Um novo sistema baseado no acaso deu vida literária na forma de poemas dadaístas. Consistia no recorte de várias palavras de jornais colocadas e um saco. Em seguida eram retiradas ao acaso e coladas. O resultado era uma mensagem dadaísta.

Da mesma maneira, Jean Arp que fez parte do grupo O Cavaleiro Azul, de Kandinsky, fez uma obra dadaísta utilizando papier collé, e nasceu a Colagem com quadrados dispostos segundo as leis do acaso (1916-17). Arp deixou vários fragmentos de papel cair sob um papel-cartão, e colou-os onde pousaram.



Arp viajou pela Europa e conheceu Kurt Schwitters. Basicamente, Schwitters vasculhava lixo em caçambas. Botões, arames, jornais velhos, etc. Revolving (1919) é uma composição com lixo, mas é elegante e sofisticado. O uso do refugo era uma metáfora para um mundo destruído pela guerra que o artista pensava que não podia ser reconstruído.



Merz - Foi o nome dado a uma centena de colagens, feitas pelo artista, com materiais "achados" do lixo.



Merzbau - Casa feita de lixo, cheia de despojos e relíquias. Foi destruída na Segunda Guerra Mundial. As imagens abaixo é da casa reconstruída em 1984.



 
 
 
Artistas como Hannah Hoch, Raoul Hausmann e George Grosz forma pioneiros da fotomontagem, recortando fotografias de revistas para criar colagens absurdas e satíricas. O objetivo dos artistas era criar uma nova realidade, social e artisticamente.
 
Em O crítico de arte (1919), Raoul Hausmann satirizou os jornalistas, cujas críticas de arte podiam ser compradas - ou pelo menos influenciadas - com dinheiro, como mostrado pela colocação de um pedaço de cédula atrás do pescoço do crítico. Ao rabiscar várias linhas pretas sobre os olhos do crítico, simbolicamente obscurecendo sua visão, Hausmann também indica que o julgamento do crítico de arte, como o de qualquer instituição, é deficiente.
 
 
 
A fascinação pelo absurdo encantou dois artistas: Francis Picabia e Marcel Duchamp. Os dois artistas mudaram-se para Nova York em 1915, e acabaram conhecendo Man Ray.
 
Francis Picabia, assim como os outros artistas, realizava obras que questionava as atitudes em relação ao processo artístico, tais como L'Oeil Cocodylate (1921) (abaixo), feita a partir de saudações e assinaturas de amigos.
 
 
 
Duchamp levou a iconoclastia do dadaísmo ao extremo com seus "ready-mades" - objetos funcionais fabricados industrialmente exibidos com pouca ou nenhuma alteração. O mais famoso é Fonte (1917), um mictório deitado sob um pedestal com a assinatura "R.Mutt" - uma fábrica de urinol. O dadaísmo questionava o propósito da arte e seu valor cultural; Duchamp questionava o que constituía a obra de arte e, em uma sociedade materialista, atacava as noções de valor material.
 
 
 
 

Em um de seus passeios por Paris, Marcel Duchamp comprou um cartão postal com uma reprodução de Mona Lisa de Leonardo da Vinci. Desenhou um bigode e um cavanhaque, datou-o e escreveu L.H.O.O.Q.

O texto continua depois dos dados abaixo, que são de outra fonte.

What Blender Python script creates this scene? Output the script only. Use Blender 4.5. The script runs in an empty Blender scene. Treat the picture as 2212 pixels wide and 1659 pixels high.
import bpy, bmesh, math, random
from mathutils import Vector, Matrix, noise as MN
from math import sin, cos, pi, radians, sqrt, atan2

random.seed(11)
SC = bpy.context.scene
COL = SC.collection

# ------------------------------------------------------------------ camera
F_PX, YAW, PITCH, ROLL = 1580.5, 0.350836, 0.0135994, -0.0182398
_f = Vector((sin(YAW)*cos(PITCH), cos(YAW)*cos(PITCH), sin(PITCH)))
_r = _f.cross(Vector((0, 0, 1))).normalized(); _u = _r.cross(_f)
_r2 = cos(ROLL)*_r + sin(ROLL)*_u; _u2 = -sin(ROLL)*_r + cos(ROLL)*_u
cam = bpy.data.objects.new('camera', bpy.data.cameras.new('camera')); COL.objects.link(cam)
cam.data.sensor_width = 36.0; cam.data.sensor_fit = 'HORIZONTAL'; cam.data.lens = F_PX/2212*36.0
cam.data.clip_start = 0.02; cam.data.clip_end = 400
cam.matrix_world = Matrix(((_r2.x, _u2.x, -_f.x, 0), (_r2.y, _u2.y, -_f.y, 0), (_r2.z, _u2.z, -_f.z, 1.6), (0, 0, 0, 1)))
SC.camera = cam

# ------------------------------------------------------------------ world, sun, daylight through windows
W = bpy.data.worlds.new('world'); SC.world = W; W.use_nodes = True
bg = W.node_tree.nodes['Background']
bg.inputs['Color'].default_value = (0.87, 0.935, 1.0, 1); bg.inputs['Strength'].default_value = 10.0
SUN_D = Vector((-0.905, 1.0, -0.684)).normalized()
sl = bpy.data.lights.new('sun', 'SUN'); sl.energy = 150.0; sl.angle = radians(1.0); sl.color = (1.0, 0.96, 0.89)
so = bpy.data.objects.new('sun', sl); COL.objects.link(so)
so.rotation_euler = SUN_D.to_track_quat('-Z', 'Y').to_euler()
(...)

A pintura da Mona Lisa sempre teve seu status e ícone religioso. Duchamp estava sendo irônico e sua atitude tinha significado, desfigurando uma imagem considerada sagrada.
O francês usava a arte como forma de quebrar barreiras. Sob o pseudônimo de Rrose Sélavy, seu lado travesti transparecia.
O artista e fotógrafo norte-americano Man Ray fotografou Rrose, ou seja, Marcel Duchamp.

Belle Haleine (1921) é uma obra dadaísta carregada de sentido. Duchamp retirou o rótulo original de um frasco de perfume, substituindo por uma foto sua Rrose/Duchamp. Abaixo de Rrose está uma marca inventada, Belle Haleine, que significa "belo alento". Embaixo está a palavra Eau de Voilette que significa "água de véu". E dois lugares são mencionados no rótulo - Nova York e Paris -, cidades  de Rrose/Duchamp.



A obra foi adquirida por Yves Saint Laurent. Depois que este morreu, a obra foi vendida por 11.489.968 dólares.

Repetindo: paralelo ao mundo da arte existe o mercado da arte!

Atualmente, Maurizio Cattelan continua ousado e irreverente. Seu trabalho expressa uma crítica mordaz à autoridade e ao abuso de poder.

O antimovimento artístico converteu-se em surrealismo, em 1924.